**Given instruction**. Reproduce the complete listing without any deviation.

**Given records**.
────
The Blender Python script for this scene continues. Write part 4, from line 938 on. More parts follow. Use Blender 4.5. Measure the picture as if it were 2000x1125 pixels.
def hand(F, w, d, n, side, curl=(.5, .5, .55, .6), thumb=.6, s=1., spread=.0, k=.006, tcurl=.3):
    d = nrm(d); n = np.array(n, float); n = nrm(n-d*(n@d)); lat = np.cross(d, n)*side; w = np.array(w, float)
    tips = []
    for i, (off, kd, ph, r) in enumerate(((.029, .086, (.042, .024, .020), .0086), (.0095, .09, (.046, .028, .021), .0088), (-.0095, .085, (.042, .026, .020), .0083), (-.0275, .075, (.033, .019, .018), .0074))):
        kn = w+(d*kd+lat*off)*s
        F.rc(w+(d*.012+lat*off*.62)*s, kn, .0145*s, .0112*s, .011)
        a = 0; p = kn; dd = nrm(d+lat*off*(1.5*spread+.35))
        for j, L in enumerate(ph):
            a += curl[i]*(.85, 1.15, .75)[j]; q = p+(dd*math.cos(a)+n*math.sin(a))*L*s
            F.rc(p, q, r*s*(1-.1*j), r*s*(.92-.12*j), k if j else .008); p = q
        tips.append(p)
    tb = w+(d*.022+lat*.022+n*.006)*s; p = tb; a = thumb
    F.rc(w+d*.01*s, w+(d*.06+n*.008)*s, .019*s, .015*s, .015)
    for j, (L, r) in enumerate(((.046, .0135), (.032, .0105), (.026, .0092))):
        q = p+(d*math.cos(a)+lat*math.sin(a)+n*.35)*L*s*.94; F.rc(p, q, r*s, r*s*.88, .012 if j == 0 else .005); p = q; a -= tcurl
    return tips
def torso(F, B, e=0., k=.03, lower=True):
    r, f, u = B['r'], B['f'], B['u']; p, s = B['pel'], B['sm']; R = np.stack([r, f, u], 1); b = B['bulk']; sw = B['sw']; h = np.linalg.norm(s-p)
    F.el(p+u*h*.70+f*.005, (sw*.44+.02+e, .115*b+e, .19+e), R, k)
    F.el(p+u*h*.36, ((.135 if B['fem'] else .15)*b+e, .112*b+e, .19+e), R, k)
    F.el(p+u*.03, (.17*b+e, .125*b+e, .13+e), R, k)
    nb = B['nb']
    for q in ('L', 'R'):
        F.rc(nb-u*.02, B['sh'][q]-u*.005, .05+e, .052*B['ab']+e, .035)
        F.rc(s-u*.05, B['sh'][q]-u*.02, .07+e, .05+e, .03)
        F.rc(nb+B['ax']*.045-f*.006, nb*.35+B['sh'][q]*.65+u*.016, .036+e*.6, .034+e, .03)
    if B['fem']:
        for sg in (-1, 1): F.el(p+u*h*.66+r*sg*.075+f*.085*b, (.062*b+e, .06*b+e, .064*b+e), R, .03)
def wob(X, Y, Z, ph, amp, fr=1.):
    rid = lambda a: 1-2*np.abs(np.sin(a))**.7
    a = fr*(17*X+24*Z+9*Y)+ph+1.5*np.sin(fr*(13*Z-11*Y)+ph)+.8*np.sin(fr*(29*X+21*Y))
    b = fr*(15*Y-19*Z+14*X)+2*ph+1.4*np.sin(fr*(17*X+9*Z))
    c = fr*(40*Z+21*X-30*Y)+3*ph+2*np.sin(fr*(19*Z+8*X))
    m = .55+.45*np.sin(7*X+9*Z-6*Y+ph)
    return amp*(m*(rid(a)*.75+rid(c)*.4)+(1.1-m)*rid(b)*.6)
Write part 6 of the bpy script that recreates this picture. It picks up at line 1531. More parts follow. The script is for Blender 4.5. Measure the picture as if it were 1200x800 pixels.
────
**Task answer**.
The Blender Python script for this scene continues. Write part 4, from line 938 on. More parts follow. Use Blender 4.5. Measure the picture as if it were 2000x1125 pixels.
def hand(F, w, d, n, side, curl=(.5, .5, .55, .6), thumb=.6, s=1., spread=.0, k=.006, tcurl=.3):
    d = nrm(d); n = np.array(n, float); n = nrm(n-d*(n@d)); lat = np.cross(d, n)*side; w = np.array(w, float)
    tips = []
    for i, (off, kd, ph, r) in enumerate(((.029, .086, (.042, .024, .020), .0086), (.0095, .09, (.046, .028, .021), .0088), (-.0095, .085, (.042, .026, .020), .0083), (-.0275, .075, (.033, .019, .018), .0074))):
        kn = w+(d*kd+lat*off)*s
        F.rc(w+(d*.012+lat*off*.62)*s, kn, .0145*s, .0112*s, .011)
        a = 0; p = kn; dd = nrm(d+lat*off*(1.5*spread+.35))
        for j, L in enumerate(ph):
            a += curl[i]*(.85, 1.15, .75)[j]; q = p+(dd*math.cos(a)+n*math.sin(a))*L*s
            F.rc(p, q, r*s*(1-.1*j), r*s*(.92-.12*j), k if j else .008); p = q
        tips.append(p)
    tb = w+(d*.022+lat*.022+n*.006)*s; p = tb; a = thumb
    F.rc(w+d*.01*s, w+(d*.06+n*.008)*s, .019*s, .015*s, .015)
    for j, (L, r) in enumerate(((.046, .0135), (.032, .0105), (.026, .0092))):
        q = p+(d*math.cos(a)+lat*math.sin(a)+n*.35)*L*s*.94; F.rc(p, q, r*s, r*s*.88, .012 if j == 0 else .005); p = q; a -= tcurl
    return tips
def torso(F, B, e=0., k=.03, lower=True):
    r, f, u = B['r'], B['f'], B['u']; p, s = B['pel'], B['sm']; R = np.stack([r, f, u], 1); b = B['bulk']; sw = B['sw']; h = np.linalg.norm(s-p)
    F.el(p+u*h*.70+f*.005, (sw*.44+.02+e, .115*b+e, .19+e), R, k)
    F.el(p+u*h*.36, ((.135 if B['fem'] else .15)*b+e, .112*b+e, .19+e), R, k)
    F.el(p+u*.03, (.17*b+e, .125*b+e, .13+e), R, k)
    nb = B['nb']
    for q in ('L', 'R'):
        F.rc(nb-u*.02, B['sh'][q]-u*.005, .05+e, .052*B['ab']+e, .035)
        F.rc(s-u*.05, B['sh'][q]-u*.02, .07+e, .05+e, .03)
        F.rc(nb+B['ax']*.045-f*.006, nb*.35+B['sh'][q]*.65+u*.016, .036+e*.6, .034+e, .03)
    if B['fem']:
        for sg in (-1, 1): F.el(p+u*h*.66+r*sg*.075+f*.085*b, (.062*b+e, .06*b+e, .064*b+e), R, .03)
def wob(X, Y, Z, ph, amp, fr=1.):
    rid = lambda a: 1-2*np.abs(np.sin(a))**.7
    a = fr*(17*X+24*Z+9*Y)+ph+1.5*np.sin(fr*(13*Z-11*Y)+ph)+.8*np.sin(fr*(29*X+21*Y))
    b = fr*(15*Y-19*Z+14*X)+2*ph+1.4*np.sin(fr*(17*X+9*Z))
    c = fr*(40*Z+21*X-30*Y)+3*ph+2*np.sin(fr*(19*Z+8*X))
    m = .55+.45*np.sin(7*X+9*Z-6*Y+ph)
    return amp*(m*(rid(a)*.75+rid(c)*.4)+(1.1-m)*rid(b)*.6)
Write part 6 of the bpy script that recreates this picture. It picks up at line 1531. More parts follow. The script is for Blender 4.5. Measure the picture as if it were 1200x800 pixels.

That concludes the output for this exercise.